Die regels zijn te beperkend?
Frederik Vaes: “De slinger is doorgeslagen. Er zijn te veel regels en voorwaarden en dat wordt onbetaalbaar.”
Moeten die regels er niet voor zorgen dat nieuwe gebouwen kwalitatiever zijn?
Frederik Vaes: “Natuurlijk, maar soms moet je eens een paar stappen terug kunnen zetten om verder te kunnen evolueren.”
Voor sommigen kan dat misschien een gemakkelijkheidsoplossing zijn.
Bart Thijs: “Dat denk ik niet. Ik denk dat iedereen wel zoekt naar hoe ze kunnen evolueren. Simpelweg omdat ze morgen en overmorgen, maar ook over twintig jaar nog willen bestaan. Kijk naar hoe snel de materialen die we gebruiken zijn geëvolueerd in de afgelopen tien jaar. Je moet wel mee evolueren om te kunnen blijven bestaan.”
De bouwsector evolueert dus omdat het moet?
Frederik Vaes: “Het moet inderdaad, maar er is nog een bijkomend probleem. Er is een groot tekort aan huisvesting en de overheid komt te weinig tussen. De Vlaamse Huisvestingsmaatschappij haalt nooit haar doelstellingen, dus leunt iedereen volledig op de private markt. Die bestond vroeger vaak uit kleine zelfstandigen, die een appartementsblok kochten met een viertal units om te verhuren voor hun pensioen. Vandaag zijn die er nog amper. Ontwikkelaars worden steeds groter en nemen heel de markt in. De vraag is in hoeverre zij mee willen gaan in de shift.”

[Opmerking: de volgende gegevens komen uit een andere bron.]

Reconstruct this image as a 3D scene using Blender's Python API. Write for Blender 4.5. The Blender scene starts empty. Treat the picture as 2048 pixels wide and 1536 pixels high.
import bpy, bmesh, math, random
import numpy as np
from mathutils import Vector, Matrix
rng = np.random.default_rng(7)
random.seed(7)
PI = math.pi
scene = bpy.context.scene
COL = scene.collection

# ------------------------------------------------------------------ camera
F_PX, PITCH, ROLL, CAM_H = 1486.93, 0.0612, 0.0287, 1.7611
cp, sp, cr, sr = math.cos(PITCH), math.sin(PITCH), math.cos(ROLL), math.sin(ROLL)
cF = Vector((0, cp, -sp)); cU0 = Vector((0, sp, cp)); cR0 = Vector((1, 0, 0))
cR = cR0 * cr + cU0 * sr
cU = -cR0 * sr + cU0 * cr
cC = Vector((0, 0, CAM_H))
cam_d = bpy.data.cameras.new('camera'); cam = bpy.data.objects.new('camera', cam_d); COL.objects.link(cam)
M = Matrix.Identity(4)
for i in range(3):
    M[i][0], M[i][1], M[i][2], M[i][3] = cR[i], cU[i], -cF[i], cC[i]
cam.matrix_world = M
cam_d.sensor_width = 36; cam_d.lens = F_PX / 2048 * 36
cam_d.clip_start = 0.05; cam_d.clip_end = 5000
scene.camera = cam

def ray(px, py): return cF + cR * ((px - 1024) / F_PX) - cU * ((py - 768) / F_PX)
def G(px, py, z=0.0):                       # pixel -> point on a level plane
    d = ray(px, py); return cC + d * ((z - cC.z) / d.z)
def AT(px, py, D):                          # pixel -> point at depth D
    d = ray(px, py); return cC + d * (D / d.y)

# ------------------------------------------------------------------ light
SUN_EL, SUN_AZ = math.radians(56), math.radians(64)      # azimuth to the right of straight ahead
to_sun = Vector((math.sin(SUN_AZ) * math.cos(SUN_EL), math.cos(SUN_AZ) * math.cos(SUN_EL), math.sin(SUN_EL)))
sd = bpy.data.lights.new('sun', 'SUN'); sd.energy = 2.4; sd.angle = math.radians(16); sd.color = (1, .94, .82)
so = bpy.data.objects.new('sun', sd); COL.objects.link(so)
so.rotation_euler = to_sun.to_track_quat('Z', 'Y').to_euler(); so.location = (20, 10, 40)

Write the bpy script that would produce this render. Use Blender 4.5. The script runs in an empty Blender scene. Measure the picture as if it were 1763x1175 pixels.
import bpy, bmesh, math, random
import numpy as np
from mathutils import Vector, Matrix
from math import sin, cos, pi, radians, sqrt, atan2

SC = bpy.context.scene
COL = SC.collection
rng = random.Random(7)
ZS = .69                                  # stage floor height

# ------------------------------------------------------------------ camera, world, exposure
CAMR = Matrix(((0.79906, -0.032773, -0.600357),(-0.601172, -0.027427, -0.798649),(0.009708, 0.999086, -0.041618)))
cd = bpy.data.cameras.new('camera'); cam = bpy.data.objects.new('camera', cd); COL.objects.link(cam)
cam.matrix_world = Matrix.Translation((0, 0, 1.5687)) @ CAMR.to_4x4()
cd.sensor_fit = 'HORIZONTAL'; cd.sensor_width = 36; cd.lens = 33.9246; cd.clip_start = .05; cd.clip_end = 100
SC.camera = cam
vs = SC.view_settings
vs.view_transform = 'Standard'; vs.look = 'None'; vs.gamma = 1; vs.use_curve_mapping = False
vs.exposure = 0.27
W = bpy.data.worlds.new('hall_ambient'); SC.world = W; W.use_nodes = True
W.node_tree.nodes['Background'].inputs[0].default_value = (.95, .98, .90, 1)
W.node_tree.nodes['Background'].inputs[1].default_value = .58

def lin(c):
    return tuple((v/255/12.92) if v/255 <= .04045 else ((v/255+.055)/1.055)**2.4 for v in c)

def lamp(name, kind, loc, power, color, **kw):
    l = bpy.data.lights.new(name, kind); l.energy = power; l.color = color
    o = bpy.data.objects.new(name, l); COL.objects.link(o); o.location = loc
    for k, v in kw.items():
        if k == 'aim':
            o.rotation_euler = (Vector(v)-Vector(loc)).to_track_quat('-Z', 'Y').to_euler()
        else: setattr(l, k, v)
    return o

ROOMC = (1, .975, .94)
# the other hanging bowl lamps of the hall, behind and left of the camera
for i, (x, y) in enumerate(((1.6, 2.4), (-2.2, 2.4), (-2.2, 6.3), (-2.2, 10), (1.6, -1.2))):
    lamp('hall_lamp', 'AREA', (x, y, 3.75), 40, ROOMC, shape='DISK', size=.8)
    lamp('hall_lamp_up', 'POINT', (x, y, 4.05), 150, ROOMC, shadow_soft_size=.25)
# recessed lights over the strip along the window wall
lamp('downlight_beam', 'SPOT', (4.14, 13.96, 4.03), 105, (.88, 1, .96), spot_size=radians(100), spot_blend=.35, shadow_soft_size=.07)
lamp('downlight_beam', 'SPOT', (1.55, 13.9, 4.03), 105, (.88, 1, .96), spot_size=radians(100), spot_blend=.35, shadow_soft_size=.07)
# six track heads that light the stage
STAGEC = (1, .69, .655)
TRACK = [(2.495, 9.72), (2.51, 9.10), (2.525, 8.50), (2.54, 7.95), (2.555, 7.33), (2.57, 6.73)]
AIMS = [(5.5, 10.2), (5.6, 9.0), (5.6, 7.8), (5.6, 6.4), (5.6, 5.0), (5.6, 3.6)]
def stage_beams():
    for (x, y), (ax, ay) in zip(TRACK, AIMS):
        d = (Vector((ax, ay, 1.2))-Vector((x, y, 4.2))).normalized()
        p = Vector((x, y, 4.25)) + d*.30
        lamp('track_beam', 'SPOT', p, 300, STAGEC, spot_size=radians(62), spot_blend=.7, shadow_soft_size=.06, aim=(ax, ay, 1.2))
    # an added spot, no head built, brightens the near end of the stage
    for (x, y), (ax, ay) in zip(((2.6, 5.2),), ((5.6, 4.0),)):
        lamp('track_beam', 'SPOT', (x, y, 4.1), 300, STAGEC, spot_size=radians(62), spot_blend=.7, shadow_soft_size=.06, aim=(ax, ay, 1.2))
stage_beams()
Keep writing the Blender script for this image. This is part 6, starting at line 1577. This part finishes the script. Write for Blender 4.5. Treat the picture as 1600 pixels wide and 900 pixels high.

Waarom is Recticel een interessante partner voor het project?
Frederik Vaes: “Omdat het belangrijk is om de gevestigde waarden in dit project te betrekken. Natuurlijk moet je ook kijken naar alternatieve materialen en partners maar als je op grote schaal verandering wil teweegbrengen, heb je partners als Recticel nodig. Via workshops en visiegroepen vormen de verschillende partners op die manier een deel van de toekomst.”
Wat kan Recticel betekenen voor Living Tomorrow?
Bart Thijs: “Recticel denkt na over de gebouwschil: hoe kunnen we de daken, vloeren en wanden invullen? We moeten enerzijds tegemoetkomen aan wat de wetgeving ons oplegt, maar we willen ook verder gaan. Zo kan isolatie misschien ook als bouwmateriaal gebruikt worden. Dat zijn interessante denkpistes. Daarom hebben we Recticel graag rond de tafel.”